■ **Written problem**
Set down exactly the lines of the listing below, please, beginning with the first and ending with the line that holds "PITCH = math.radians(25.92)".

■ **Data segment**
□ □ □ □ □

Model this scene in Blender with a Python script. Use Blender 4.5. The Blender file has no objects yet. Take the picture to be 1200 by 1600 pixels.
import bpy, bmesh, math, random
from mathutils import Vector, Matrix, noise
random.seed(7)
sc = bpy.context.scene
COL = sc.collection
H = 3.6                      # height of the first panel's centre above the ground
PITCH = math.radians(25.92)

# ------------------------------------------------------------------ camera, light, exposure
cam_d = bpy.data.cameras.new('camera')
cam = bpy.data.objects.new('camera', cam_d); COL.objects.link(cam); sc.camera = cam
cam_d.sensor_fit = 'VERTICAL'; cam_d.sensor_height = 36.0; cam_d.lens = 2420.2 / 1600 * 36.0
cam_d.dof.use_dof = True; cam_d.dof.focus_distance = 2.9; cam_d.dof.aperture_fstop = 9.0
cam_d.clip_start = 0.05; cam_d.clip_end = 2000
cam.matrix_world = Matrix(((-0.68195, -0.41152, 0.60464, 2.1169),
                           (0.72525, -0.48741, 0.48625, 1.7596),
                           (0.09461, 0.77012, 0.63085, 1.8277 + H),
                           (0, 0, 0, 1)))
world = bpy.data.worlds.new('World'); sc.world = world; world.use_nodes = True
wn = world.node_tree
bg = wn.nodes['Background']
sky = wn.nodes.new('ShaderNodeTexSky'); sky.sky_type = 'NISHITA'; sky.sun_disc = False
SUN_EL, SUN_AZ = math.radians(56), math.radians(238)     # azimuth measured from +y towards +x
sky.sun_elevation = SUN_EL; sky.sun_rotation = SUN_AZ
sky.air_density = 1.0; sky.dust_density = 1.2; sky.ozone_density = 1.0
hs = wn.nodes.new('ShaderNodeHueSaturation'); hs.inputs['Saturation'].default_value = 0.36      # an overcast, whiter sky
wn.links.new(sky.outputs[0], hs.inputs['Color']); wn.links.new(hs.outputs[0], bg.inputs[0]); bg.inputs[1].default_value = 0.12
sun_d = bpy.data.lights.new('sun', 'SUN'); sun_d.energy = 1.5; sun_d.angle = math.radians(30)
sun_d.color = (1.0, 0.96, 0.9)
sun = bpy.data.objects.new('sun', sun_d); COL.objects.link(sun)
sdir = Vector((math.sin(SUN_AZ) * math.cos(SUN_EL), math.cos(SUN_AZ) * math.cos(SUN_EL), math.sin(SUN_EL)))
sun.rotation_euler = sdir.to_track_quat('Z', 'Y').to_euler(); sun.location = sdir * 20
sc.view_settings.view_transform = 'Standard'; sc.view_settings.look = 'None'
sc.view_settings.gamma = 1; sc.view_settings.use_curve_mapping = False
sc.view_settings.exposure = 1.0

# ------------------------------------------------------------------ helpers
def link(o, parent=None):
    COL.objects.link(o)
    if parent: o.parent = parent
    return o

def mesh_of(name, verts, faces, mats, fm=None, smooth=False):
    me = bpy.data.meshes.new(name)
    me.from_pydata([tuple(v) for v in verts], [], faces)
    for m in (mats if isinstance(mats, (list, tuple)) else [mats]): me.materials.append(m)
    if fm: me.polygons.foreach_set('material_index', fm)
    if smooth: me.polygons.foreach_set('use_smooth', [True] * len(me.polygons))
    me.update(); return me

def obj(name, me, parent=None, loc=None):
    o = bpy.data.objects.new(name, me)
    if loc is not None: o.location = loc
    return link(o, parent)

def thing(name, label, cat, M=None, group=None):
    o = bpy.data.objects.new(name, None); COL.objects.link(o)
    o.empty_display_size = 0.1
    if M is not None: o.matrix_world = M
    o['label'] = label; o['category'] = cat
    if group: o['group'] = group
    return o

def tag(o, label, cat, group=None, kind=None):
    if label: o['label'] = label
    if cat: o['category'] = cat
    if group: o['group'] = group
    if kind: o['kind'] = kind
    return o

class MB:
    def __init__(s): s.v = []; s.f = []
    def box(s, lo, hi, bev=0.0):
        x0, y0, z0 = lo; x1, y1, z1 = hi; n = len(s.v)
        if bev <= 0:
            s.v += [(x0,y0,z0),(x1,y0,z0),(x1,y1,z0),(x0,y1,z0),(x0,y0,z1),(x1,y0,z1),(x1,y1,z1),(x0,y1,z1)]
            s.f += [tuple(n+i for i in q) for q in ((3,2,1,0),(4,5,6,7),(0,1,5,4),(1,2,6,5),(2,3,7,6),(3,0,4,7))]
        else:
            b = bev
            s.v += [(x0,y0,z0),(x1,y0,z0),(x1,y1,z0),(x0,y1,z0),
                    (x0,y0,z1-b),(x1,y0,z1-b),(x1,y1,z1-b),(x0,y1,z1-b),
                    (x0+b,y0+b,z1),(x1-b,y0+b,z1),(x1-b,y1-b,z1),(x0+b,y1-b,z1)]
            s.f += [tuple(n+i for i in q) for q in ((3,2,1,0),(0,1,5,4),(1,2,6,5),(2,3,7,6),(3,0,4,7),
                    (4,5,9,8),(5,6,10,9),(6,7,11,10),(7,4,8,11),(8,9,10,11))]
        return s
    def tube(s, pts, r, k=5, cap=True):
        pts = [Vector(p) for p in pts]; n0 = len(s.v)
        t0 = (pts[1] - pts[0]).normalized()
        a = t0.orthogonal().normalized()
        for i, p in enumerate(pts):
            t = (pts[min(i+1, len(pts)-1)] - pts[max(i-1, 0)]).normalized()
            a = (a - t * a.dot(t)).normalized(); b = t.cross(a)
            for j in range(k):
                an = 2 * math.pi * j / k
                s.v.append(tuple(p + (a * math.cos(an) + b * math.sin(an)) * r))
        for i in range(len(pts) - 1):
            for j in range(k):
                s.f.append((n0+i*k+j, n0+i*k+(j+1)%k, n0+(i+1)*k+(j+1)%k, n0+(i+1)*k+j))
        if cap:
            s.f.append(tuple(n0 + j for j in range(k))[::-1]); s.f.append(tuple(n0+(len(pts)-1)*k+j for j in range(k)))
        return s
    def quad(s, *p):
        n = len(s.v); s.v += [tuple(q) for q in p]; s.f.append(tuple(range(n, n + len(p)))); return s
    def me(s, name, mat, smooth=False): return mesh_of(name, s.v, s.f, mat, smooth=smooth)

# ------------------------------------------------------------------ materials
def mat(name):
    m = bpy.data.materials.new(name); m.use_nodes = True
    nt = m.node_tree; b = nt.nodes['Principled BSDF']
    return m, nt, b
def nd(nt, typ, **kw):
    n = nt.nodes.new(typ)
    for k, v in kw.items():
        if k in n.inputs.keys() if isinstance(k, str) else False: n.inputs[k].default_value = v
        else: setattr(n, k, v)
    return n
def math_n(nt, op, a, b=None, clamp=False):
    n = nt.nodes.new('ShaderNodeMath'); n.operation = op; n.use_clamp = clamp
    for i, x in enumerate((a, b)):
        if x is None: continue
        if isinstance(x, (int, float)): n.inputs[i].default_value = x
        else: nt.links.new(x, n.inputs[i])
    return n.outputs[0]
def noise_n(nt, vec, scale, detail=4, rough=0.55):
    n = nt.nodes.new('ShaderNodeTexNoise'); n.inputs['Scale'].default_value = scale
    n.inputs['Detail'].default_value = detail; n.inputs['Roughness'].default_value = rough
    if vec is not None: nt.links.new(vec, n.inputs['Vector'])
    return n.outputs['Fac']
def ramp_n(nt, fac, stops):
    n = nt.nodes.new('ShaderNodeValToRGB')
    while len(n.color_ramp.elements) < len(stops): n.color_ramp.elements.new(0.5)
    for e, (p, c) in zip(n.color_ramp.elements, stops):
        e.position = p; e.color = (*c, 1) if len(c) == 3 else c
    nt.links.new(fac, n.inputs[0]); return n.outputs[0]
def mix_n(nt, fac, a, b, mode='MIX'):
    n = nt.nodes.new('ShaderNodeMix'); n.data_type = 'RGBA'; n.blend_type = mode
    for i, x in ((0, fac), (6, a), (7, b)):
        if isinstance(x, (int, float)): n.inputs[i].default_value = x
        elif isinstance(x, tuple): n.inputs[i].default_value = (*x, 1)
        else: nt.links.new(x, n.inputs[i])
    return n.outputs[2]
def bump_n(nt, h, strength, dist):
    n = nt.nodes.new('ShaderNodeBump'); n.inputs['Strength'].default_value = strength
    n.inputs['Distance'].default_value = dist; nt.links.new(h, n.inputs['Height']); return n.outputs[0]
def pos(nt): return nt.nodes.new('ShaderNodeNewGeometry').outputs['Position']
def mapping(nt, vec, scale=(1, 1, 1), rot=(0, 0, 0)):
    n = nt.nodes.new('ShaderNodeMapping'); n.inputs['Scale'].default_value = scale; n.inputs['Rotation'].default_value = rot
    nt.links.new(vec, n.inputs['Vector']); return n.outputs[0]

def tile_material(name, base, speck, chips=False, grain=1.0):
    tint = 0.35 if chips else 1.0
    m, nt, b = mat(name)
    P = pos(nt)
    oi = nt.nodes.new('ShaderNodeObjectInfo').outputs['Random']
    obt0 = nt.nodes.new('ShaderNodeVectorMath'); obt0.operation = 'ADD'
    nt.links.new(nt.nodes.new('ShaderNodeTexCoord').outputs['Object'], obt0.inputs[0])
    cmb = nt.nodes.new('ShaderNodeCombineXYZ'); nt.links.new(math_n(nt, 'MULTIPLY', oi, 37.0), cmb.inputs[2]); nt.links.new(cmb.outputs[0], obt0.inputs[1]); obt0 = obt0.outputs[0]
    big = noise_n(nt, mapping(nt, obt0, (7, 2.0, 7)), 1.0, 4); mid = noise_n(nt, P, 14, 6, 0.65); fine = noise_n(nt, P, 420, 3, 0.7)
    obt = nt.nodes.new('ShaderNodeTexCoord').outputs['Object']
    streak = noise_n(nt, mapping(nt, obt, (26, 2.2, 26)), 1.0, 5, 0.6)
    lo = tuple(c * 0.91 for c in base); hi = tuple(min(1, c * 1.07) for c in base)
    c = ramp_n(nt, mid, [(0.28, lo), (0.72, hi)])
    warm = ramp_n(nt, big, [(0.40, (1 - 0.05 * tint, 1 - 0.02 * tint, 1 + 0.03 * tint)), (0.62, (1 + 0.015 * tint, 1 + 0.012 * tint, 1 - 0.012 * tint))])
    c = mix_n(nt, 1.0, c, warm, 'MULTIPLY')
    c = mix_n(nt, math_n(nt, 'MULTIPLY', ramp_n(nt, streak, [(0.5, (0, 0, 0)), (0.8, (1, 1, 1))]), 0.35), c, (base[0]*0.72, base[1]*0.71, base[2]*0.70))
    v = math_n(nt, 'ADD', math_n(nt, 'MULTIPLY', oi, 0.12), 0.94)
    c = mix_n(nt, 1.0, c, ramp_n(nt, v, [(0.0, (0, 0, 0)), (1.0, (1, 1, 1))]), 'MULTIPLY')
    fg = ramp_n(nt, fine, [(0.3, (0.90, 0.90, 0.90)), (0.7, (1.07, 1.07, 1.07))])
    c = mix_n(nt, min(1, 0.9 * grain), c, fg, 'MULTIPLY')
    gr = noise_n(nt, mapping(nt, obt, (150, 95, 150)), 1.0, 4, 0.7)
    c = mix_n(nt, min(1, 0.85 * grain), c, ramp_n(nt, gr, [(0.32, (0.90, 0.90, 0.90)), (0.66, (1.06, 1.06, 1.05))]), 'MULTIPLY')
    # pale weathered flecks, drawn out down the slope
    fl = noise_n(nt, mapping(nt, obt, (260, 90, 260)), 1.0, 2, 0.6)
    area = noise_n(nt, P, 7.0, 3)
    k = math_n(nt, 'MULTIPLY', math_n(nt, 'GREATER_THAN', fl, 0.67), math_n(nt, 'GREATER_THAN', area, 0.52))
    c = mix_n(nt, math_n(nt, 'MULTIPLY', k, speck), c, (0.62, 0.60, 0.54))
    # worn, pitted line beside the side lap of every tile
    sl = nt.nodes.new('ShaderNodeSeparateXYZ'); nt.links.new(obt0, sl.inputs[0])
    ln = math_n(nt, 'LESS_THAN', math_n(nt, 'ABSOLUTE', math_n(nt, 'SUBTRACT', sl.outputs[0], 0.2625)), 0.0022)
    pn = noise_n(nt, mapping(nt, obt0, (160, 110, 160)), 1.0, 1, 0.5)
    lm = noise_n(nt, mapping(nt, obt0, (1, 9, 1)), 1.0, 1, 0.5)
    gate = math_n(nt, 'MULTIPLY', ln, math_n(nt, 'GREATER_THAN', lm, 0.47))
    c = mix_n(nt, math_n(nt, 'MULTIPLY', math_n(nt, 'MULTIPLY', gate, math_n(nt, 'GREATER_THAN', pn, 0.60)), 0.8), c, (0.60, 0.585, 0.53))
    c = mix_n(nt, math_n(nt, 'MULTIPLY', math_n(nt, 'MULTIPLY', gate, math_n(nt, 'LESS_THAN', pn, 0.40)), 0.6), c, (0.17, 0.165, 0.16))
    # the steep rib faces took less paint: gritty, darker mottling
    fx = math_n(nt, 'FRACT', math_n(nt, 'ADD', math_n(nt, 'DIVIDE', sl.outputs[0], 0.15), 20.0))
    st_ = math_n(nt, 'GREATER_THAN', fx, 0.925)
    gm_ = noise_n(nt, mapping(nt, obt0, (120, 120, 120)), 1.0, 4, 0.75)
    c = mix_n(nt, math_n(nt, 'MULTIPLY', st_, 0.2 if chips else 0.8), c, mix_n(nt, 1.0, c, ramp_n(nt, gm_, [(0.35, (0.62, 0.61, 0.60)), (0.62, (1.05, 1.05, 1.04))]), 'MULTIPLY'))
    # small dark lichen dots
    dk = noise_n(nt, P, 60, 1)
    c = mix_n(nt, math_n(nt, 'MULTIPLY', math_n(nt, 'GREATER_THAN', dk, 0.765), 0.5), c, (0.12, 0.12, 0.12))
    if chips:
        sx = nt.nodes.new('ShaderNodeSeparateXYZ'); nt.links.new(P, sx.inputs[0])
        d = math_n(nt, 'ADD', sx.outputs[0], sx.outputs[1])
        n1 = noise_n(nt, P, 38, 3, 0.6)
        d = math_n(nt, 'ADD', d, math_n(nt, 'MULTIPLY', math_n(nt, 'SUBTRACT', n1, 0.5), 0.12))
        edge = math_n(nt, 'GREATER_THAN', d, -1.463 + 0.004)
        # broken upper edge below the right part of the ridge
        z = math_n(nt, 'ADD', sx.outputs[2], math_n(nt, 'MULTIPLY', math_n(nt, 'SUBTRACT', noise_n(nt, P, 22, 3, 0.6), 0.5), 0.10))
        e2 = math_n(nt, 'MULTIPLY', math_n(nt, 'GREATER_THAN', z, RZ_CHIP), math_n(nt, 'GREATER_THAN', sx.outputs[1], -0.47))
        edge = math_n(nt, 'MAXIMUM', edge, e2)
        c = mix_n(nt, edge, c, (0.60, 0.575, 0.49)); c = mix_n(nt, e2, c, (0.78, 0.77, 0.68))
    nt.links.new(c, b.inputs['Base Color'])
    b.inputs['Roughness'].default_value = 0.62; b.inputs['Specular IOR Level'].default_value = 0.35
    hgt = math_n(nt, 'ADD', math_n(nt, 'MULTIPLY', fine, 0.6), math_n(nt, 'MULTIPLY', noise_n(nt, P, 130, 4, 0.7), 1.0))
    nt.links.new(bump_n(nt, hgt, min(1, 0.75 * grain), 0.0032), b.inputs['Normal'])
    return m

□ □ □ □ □

■ **The reply**
Model this scene in Blender with a Python script. Use Blender 4.5. The Blender file has no objects yet. Take the picture to be 1200 by 1600 pixels.
import bpy, bmesh, math, random
from mathutils import Vector, Matrix, noise
random.seed(7)
sc = bpy.context.scene
COL = sc.collection
H = 3.6                      # height of the first panel's centre above the ground
PITCH = math.radians(25.92)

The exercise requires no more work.